Kiedy byłam starsza, uświadomiłam sobie, że Jezus jest Przyjacielem. Wiedziałam, że najbardziej potrzebuję przyjaciela, który mógłby pomóc mi przebrnąć przez moje młode życie. Jezus stał się moim Zbawicielem, kiedy zrozumałam swoją potrzebę przebaczenia i poprosiłam Go, aby przyszedł do mojego serca.

Kiedy byłam nastolatką, Jezus stał się moim Powiernikiem. Zawsze kiedy miałam taką potrzebę, mogłam się do Niego zwrócić, a On zawsze wydawał się mnie rozumieć. Kiedy zagubiłam się, On był Światłością i Gwiazdą Zaranną i Światłem, które wskazało mi drogę powrotną do życia, które On dla mnie przygotował.

Kiedy zostałam matką, poznałam Go jako Uzdrowiciela. On był Chlebem Życia, kiedy byliśmy głodni i uzdrawiał nasze serca, kiedy byliśmy smutni, lub walczyliśmy z trudnościami. Potem, kiedy moje dzieci rosły, Jezus był cudownym Doradcą w kwestii wychowywania dzieci.

Jezus był też moim Mentorem.

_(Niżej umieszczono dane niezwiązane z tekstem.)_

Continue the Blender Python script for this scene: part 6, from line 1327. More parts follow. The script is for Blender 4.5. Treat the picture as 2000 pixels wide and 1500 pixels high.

On pomógł mi odnaleźć moje miejsce i prowadził mnie przez zajęcia i pasje, które dały mi mnóstwo satysfakcji. Kiedy stawałam w obliczu trudności, On był moim Zbawcą, moim Obrońcą i moją Tarczą.

Kiedy opłakiwałam kolejne straty bliskich mi osób, przekonałam się, że Jezus jest moim Pocieszycielem. W wyniku straty tych, których kochałam przekonałam się, że Jezus jest Księciem Pokoju. Kiedy odszedł mój tata, zaczęłam postrzegać Boga jako mojego Ojca niebieskiego, który jest przy mnie, wspiera mnie, pociesza mnie i ochrania mnie. Poprzez modlitwę mogłam zwrócić się do Niego o każdej porze dnia i nocy.

Patrząc wsytecz na swoje życie, swoje liczne podróże i drogi, które obierałam, uświadamiam sobie, że On był ze mną przez cały czas. On pokazywał mi drogę jako mój Dobry Pasterz i odnajdywał mnie, kiedy gubiłam się, albo raniłam się. On delikatnie i czule niósł mnie w Swoich ramionach, kiedy sama nie mogłam iść.

Teraz widzę w nim Alfę i Omegę, początek i koniec. On jest zawsze obecny w moim życiu, począwszy od moich pierwszych wspomnień po mój ostatni oddech. A wtedy poznam Go jako Zmartwychwstanie i Życie, mojego Zbawieciela.